New York Jets 1st & 10 – The Rock Bottom

Stephen Russo goes 1st and 10 on the New York Jets losing tot he Miami Dolphins and where they go from here…


Sam Darnold has regressed. As I have stated before, it’s not time to hit the panic button, but he has clearly taken a step backward from where he finished the season in 2018. This is not to say it can’t be salvaged. It absolutely can. Sam Darnold will still be a good quarterback in this league. Possibly a great one. However, we can’t turn a blind eye to the facts.

In 2018, in 13 games played, a Sam Darnold led Jets offense scored more than 20 points in 6 of those games, topping 30 points 3 times, and 40 points once. This was, inarguably, with a worse supporting cast and Jeremy Bates calling plays.

Through 5 games that Sam Darnold has played in 2019, the Jets offense has scored 20 points only once, and has managed only 8, 0, 15 and 18 points in the other 4 games.

The offensive line has been terrible in the first half of this season, but were their players any better last season? Spencer Long couldn’t snap the ball. James Carpenter was a turnstile and penalty machine. Brian Winters and Brandon Shell were the same. And I would argue that the combination of Jonotthan Harrison and Ryan Kalil would absolutely be better than Spencer Long. Beachum has been hurt, and that has caused some shifting and thrust Edoga into the starting lineup. However, on paper, this 2019 line should be an upgrade. They have performed worse. By a wide margin.

How about the Jets weapons? Have they downgraded in a year? Yes, they haven’t had a healthy Chris Herndon, but would anyone take Deontay Burnett, Andre Roberts, and Isiaiah Crowell over Le’Veon Bell, Jamison Crowder, and Demariyus Thomas? I didn’t think so.
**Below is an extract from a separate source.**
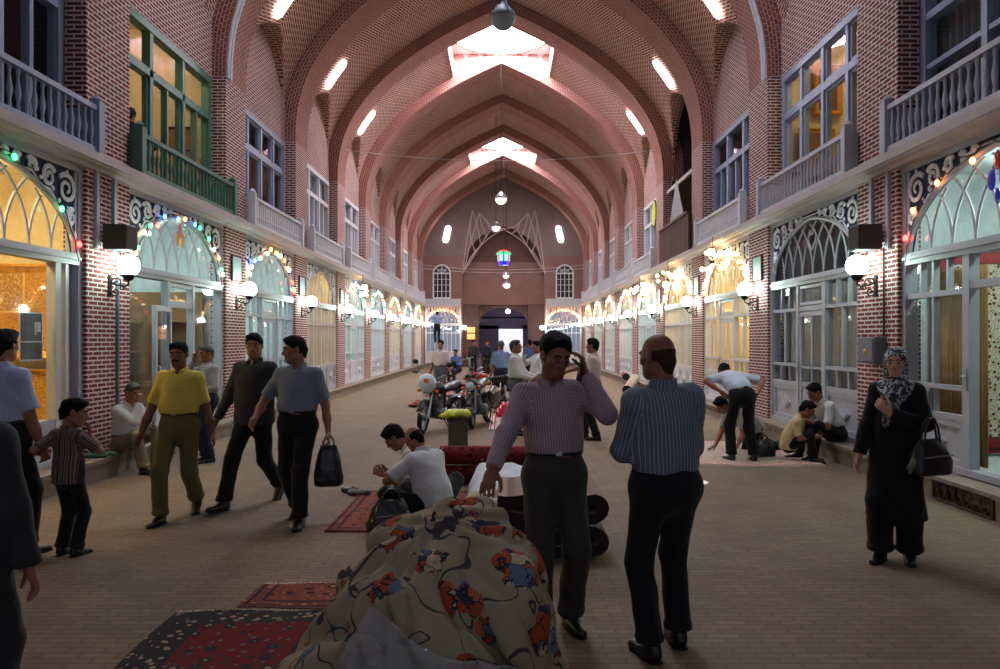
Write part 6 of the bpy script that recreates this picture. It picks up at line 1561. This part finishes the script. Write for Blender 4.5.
# ------------------------------------------------------------------ motorcycles
def circle(c, r, n, ax='x'):
    return [(c[0], c[1] + r * math.cos(2 * PI * i / n), c[2] + r * math.sin(2 * PI * i / n)) for i in range(n)]
def motorcycle(label, loc, rz, tank='red', steer=.0, cowl=True, lean=.10, saddlebag=False):
    """nose along +y; stands on its side stand"""
    t = thing('motorcycle', label, 'motorcycle', loc, rz, None); t.rotation_euler = (0, lean, rz)
    R = .30; fw, rw = .62, -.62
    S_ = Matrix.Translation((0, fw - .12, 0)) @ Matrix.Rotation(steer, 4, 'Z') @ Matrix.Translation((0, -(fw - .12), 0))
    def T(p): return S_ @ Vector(p)
    for nm, y, st in (('front_wheel', fw, True), ('rear_wheel', rw, False)):
        f = (lambda p: T(p)) if st else (lambda p: Vector(p))
        mb = MB(); mb.tube([f(p) for p in circle((0, y, R), R - .04, 32)], .042, 8, closed=True); wo = mb.build(nm, M['rubber'], t)
        mb = MB(); mb.tube([f(p) for p in circle((0, y, R), R - .075, 32)], .016, 6, closed=True)
        for i in range(18):
            a = 2 * PI * i / 18; mb.tube([f((.03 if i % 2 else -.03, y + .03 * math.cos(a), R + .03 * math.sin(a))), f((0, y + (R - .08) * math.cos(a + .25), R + (R - .08) * math.sin(a + .25)))], .0035, 4)
        mb.build('rim', M['steel'], wo)
        mb = MB(); q0, q1 = f((-.06, y, R)), f((.06, y, R)); mb.tube([q0, q1], .05, 12); mb.build('hub', M['greybox'], wo)
        g = MB(); pts = [((y + (R + .035) * math.cos(a)), R + (R + .035) * math.sin(a)) for a in [(.15 + .75 * i / 14) * PI for i in range(15)]]
        if not st: pts = [((y + (R + .045) * math.cos(a)), R + (R + .045) * math.sin(a)) for a in [(.12 + .92 * i / 14) * PI for i in range(15)]]
        g.grid([[f((x, p[0], p[1] - abs(x) * .25)) for x in (-.065, -.04, 0, .04, .065)] for p in pts]); o = g.build('mudguard', M['orange' if tank == 'orange' and st else 'black' if st else 'red' if tank == 'red' else 'black'], t, smooth=1); o.modifiers.new('t', 'SOLIDIFY').thickness = .006
    for s in (-1, 1):
        mb = MB(); mb.tube([T((s * .075, fw, R)), T((s * .08, fw - .10, R + .30))], .024, 8); mb.tube([T((s * .08, fw - .10, R + .30)), T((s * .08, fw - .24, R + .62))], .017, 8); mb.build('fork', M['steel'], t)
        mb = MB(); mb.tube([(s * .10, rw, R), (s * .11, rw + .10, R + .36)], .012, 6); mb.tube([(s * .105, rw + .02, R + .06), (s * .11, rw + .09, R + .32)], .032, 10); mb.build('shock_absorber', M['steel'], t)
        mb = MB(); mb.tube([T((0, fw - .24, R + .66)), T((s * .12, fw - .24, R + .68)), T((s * .22, fw - .30, R + .76)), T((s * .36, fw - .38, R + .76))], .013, 7); ho = mb.build('handlebar', M['steel'], t)
        mb = MB(); mb.tube([T((s * .27, fw - .335, R + .76)), T((s * .38, fw - .39, R + .76))], .020, 8); mb.build('grip', M['rubber'], ho)
        mb = MB(); mb.tube([T((s * .24, fw - .31, R + .77)), T((s * .30, fw - .27, R + .93))], .007, 5); mb.ball(T((s * .32, fw - .27, R + .96)), (.065, .018, .045), 10, 8); mb.build('mirror', M['black'], ho)
        mb = MB(); p = T((s * .16, fw - .12, R + .47)); mb.ball(p, (.035, .045, .035), 10, 8); mb.tube([p, T((s * .06, fw - .17, R + .48))], .008, 5); mb.build('indicator', M['orange'], t)
        mb = MB(); mb.tube([(s * .13, fw - .26, .46), (s * .22, fw - .30, .40), (s * .24, fw - .34, .22), (s * .12, fw - .42, .20)], .012, 6); mb.build('crash_bar', M['steel'], t)
        mb = MB(); mb.tube([(0, -.08, .28), (s * .24, -.08, .28)], .014, 6); mb.build('foot_peg', M['rubber'], t)
    tm = M[tank]
    P = [Cone((0, .10, .78), (0, .34, .80), .105, .125, .05, (1, 0, 0), .95), Ell((0, .22, .82), (.12, .24, .10), None, .05)]
    V, Q = sdf_mesh(P, .014); mesh_obj('fuel_tank', V, Q, tm, t)
    V, Q = sdf_mesh([Cone((0, .02, .77), (0, -.55, .82), .12, .12, .04, (0, 0, 1), .45), Cone((0, -.3, .80), (0, -.56, .86), .10, .10, .05, (0, 0, 1), .5)], .014); mesh_obj('seat', V, Q, M['leather'], t)
    mb = MB(); mb.tube([(0, .42, .86), (0, .36, .60), (0, .22, .30), (0, -.18, .26)], .026, 8); mb.tube([(0, .40, .80), (0, .0, .72), (0, -.60, .74)], .024, 8); mb.tube([(.06, -.18, .30), (.07, rw, R)], .02, 8); mb.tube([(-.06, -.18, .30), (-.07, rw, R)], .02, 8); mb.tube([(0, -.18, .28), (0, -.14, .72)], .024, 8); mb.build('frame', M['black'], t)
    V, Q = sdf_mesh([Cone((-.10, .06, .33), (.10, .06, .33), .11, .11, .03), Cone((0, .12, .38), (0, .24, .60), .085, .08, .03), Ell((.13, -.02, .30), (.05, .12, .09), None, .03), Ell((-.13, -.02, .30), (.05, .12, .09), None, .03)], .013); eo = mesh_obj('engine', V, Q, M['greybox'], t)
    mb = MB()
    for i in range(6): c = Vector((0, .13 + .018 * i, .42 + .033 * i)); mb.obox(Matrix.Translation(c) @ Matrix.Rotation(-.5, 4, 'X'), .20, .20, .008)
    mb.build('cooling_fins', M['steel'], eo, smooth=0)
    mb = MB(); mb.tube([(.10, .26, .50), (.13, .32, .38), (.13, .20, .22), (.15, -.10, .24), (.16, -.40, .28)], .020, 8); mb.tube([(.16, -.30, .27), (.17, -.85, .36)], [.030, .045], 12); mb.build('exhaust', M['steel'], t)
    # headlamp, clocks, cowl
    mb = MB(); c = T((0, fw - .09, R + .50)); d = (T((0, 1, 0)) - T((0, 0, 0))).normalized(); rot = d.to_track_quat('Z', 'Y').to_matrix()
    mb.lathe([(.02, -.13), (.07, -.10), (.09, -.02), (.093, .0)], c, 18, R=rot); mb.build('headlamp', M['black'], t)
    mb = MB(); mb.lathe([(.088, .0), (.06, .018), (.0, .026)], c, 18, R=rot); mb.build('lens', paint('headlamp lens', (196, 204, 212), .08, spec=.8), t)
    mb = MB()
    for s in (-1, 1): mb.lathe([(.045, -.03), (.05, .02), (.0, .022)], T((s * .06, fw - .24, R + .69)), 12)
    mb.tube([T((-.06, fw - .24, R + .68)), T((.06, fw - .24, R + .68))], .02, 6); mb.build('clocks', M['black'], t)
    if cowl:
        P = [Ell((0, 0, 0), (.17, .09, .17), None, .03), Ell((0, -.10, .02), (.15, .10, .14), None, .02, True)]
        V, Q = sdf_mesh(P, .012); A = np.array(rot @ Matrix.Rotation(0, 3, 'Z')); c2 = np.array(T((0, fw - .02, R + .62)))
        sx = np.array((T((1, 0, 0)) - T((0, 0, 0))).normalized()); sy = np.array(d); V = V[:, :1] * sx + V[:, 1:2] * sy + V[:, 2:] * v3(0, 0, 1) + c2
        mesh_obj('helmet_cowl', V, Q, M['white'], t)
        mb = MB(); mb.obox(Matrix.Translation(Vector(c2) + d * .085 + Vector((0, 0, .05))), .09, .02, .07); mb.build('badge', M['orange'], t, smooth=0)
    mb = MB(); mb.obox(Matrix.Translation((0, -.93, .78)), .13, .05, .08); mb.build('tail_lamp', M['red'], t, smooth=0)
    mb = MB(); mb.tube([(-.06, -.05, .26), (-.26, -.02, .012)], .012, 6); mb.build('side_stand', M['black'], t)
    mb = MB(); mb.obox(Matrix.Translation(T((0, fw + .27, R + .13))) , .12, .01, .08); mb.build('number_plate', M['white'], t, smooth=0)
    if saddlebag:
        for s in (-1, 1):
            V, Q = sdf_mesh([Cone((s * .20, -.75, .55), (s * .20, -.35, .55), .15, .15, .05, (1, 0, 0), .55), Ell((s * .20, -.55, .52), (.10, .26, .22), None, .05)], .014, noise=.006); mesh_obj('saddlebag', V, Q, M['bagplastic'], t)
    return t
motorcycle('motorcycle with white headlamp cowl nearest the waste bin', (-1.10, 13.95, 0), PI - .42, 'black', .25, True, -.10)
motorcycle('dark motorcycle with black saddlebags right of the one with the white cowl', (-.34, 14.75, 0), PI - .22, 'black', .1, False, .08, True)
motorcycle('red motorcycle parked farther back among the carpets', (-.30, 17.3, 0), PI / 2 - .5, 'red', -.2, False, .10)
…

The facts are that this team is 1-7. The offense is averaging 9 points a game. The offensive line can’t block. The defense can’t rush the passer. The corners can’t cover, and when they can, they can’t find the ball. Everybody is injured. They just lost a game to a team that is actively trying to lose. They’ve been outscored by over two touchdowns per game. And the 22-year-old franchise quarterback has taken a clear step in the wrong direction.

All signs point to one common denominator: Adam Gase.

One of the best traits of a leader is to be able to self-reflect. To recognize and admit a mistake when it is made, and to do what is necessary to course correct.

Christopher Johnson, it’s time to step up. Gase has to go.

& 10…

1. The entire organization criminally overvalued their cornerback position this offseason. I am not saying that the front office and coaching staff felt that a combination of Roberts and Johnson were going to be the second coming of Revis and Cromartie, but they did feel comfortable enough to roll with them as starters for the season. After looking at the 2018 season, where Trumaine Johnson grossly underperformed and Roberts was so good at cornerback he was moved to safety, this was a massive mistake.

2. Mike Gesicki had 355 yards receiving in his career up until Sunday. He torched the Jets for 6 catches and 95 yards.

3. It has become abundantly clear why Adam Gase was against the Le’Veon Bell signing: He has no idea how to use him.

4. After years and years of investing heavily in the interior defensive line, the Jets still cannot generate a pass rush.

5. Can we ever have a coach that understands clock management?

6. Chuma Edoga lazily jogging and not touching a sole on the designed rollout that led to Sam Darnold’s red zone interception is a sad metaphor for this entire season.

7. There is not one former Jets coaching staff from Parcells to Bowles that I wouldn’t take over the current staff.

8. The litany of injuries the Jets have had across the board, coupled with the time it has taken for those players to return, is a MAJOR concern.

9. It is still early, but Vyncint Smith appears to be a good find.

10. I understand, but don’t buy in to the thought that the Jets may become “radioactive” to coaching candidates if they fire a first-year head coach after 8 games. I also understand the thought process behind giving a coach enough time to see his vision and plan through. However, through 8 games, this team has clearly become worse in every aspect. There is no improvement, anywhere. Adam Gase has shown no reason for optimism throughout his short tenure. However, the Jets could keep him. And he could turn things around.

But what if he stays and things continue to get worse?